I know that Steve Lamey has been involved in it, so the answer is yes, but it has been taken forward from the work that he has done.
The noble Baroness, Lady Garden, asked whether the new CEO had met Ministers, and I confirm that the Universities Minister met the CEO fairly recently in Glasgow.
I will move on to processes. The SLC is looking to remove inefficient manual processes that drive the small number of complaints it currently receives. The number of complaints is very small indeed: fewer than three complaints per 10,000 applicants and around one complaint per 10,000 loan repayers. Although the number of complaints is low, the SLC is seeking to reduce this further.
Time is running short and I have quite a lot more to say. We believe that the transformation programme has delivered real benefits already to the SLC’s workforce. The noble Lord, Lord Mendelsohn, mentioned pay.
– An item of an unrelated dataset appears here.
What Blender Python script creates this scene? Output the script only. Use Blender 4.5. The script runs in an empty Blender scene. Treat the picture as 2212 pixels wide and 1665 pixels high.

Recognising, as he did, the major constraining factor of recruitment and retention, which impacts on achieving even better performance from the SLC, 1,600 of the lowest-paid staff have just been awarded an in-year pay increase of up to 8%. I hope that that will address some of the recruitment problems and improve staff retention rates.
As I mentioned earlier, we are strengthening the SLC’s board through the appointment of non-executive directors with financial and public sector experience, which will also help. We will launch a fair and open campaign to recruit a new chair during the next few weeks, ensuring that the excellent work done by the incumbent, Chris Brodie, is continued when his final term of office ends in January 2020. I will write to the noble Lord, Lord Mendelsohn, about the loan book, giving him some details that I have. Bearing the late hour in mind, I will write to all three noble Lords who spoke to respond to any questions I have not answered. I thank the noble Lord, Lord Mendelsohn, once again, for securing this important debate and I hope he feels we have explored the subject. As I said earlier, there is more to do to be sure that the SLC is in very good shape and well prepared for the future.